(Stored items from a collection)
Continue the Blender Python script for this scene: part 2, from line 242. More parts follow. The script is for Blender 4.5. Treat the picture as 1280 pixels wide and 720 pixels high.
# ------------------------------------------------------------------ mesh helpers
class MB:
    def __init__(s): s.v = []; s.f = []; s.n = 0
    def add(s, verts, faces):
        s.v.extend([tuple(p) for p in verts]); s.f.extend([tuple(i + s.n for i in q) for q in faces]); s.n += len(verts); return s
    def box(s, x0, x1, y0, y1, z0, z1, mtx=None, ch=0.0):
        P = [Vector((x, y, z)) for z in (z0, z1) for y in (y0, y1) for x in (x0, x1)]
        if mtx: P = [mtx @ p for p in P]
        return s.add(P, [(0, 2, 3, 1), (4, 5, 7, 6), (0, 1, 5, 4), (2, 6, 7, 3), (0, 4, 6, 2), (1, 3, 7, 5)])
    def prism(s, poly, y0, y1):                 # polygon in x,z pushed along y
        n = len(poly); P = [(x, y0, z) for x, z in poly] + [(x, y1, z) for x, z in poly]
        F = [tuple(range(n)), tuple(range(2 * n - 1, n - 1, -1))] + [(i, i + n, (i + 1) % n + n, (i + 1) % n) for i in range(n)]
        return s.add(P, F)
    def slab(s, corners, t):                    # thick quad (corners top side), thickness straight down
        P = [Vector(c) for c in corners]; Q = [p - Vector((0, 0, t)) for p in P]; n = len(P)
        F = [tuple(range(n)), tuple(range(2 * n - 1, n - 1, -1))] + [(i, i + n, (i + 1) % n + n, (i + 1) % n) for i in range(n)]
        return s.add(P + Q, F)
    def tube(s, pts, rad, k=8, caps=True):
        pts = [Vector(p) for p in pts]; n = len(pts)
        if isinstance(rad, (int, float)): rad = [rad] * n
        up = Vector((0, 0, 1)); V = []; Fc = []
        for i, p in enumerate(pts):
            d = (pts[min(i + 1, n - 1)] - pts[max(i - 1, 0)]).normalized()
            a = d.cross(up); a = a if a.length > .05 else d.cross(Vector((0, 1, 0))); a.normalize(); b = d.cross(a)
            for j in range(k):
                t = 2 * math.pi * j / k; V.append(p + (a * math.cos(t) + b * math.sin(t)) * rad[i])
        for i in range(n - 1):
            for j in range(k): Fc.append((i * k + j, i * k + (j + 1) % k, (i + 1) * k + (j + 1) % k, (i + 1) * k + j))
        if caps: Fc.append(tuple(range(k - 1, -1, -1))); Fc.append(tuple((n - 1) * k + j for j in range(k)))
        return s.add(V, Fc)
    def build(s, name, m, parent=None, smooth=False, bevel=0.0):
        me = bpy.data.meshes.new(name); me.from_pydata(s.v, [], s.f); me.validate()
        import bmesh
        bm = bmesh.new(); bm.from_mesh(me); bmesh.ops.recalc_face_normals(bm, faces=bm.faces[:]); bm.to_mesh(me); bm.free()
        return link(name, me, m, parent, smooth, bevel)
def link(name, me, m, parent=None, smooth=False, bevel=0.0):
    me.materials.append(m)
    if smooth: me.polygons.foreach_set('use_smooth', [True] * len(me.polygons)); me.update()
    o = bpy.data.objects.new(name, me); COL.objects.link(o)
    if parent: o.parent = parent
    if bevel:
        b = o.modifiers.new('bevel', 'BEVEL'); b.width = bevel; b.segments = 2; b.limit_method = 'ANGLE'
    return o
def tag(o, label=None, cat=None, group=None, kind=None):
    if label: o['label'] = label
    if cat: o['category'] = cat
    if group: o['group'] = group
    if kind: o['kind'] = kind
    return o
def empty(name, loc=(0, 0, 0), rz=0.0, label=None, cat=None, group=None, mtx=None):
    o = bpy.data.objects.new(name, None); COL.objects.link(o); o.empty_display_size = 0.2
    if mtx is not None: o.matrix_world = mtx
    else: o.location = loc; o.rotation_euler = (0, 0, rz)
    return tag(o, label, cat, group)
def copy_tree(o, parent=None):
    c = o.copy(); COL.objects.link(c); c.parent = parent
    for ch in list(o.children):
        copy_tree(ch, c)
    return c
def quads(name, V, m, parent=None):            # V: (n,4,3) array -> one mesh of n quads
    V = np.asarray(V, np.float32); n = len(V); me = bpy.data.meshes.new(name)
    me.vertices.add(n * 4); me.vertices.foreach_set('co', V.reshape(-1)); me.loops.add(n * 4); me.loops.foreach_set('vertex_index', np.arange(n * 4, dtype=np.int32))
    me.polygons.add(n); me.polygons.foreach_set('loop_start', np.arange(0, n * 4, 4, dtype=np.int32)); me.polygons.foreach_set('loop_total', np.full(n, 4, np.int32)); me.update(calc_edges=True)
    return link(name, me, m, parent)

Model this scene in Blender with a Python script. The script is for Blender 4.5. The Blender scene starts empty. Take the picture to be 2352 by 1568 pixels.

### Problem to solve:
For the records above, state how many lines include the string "script", giving the number and nothing else.

### Exercise result:
2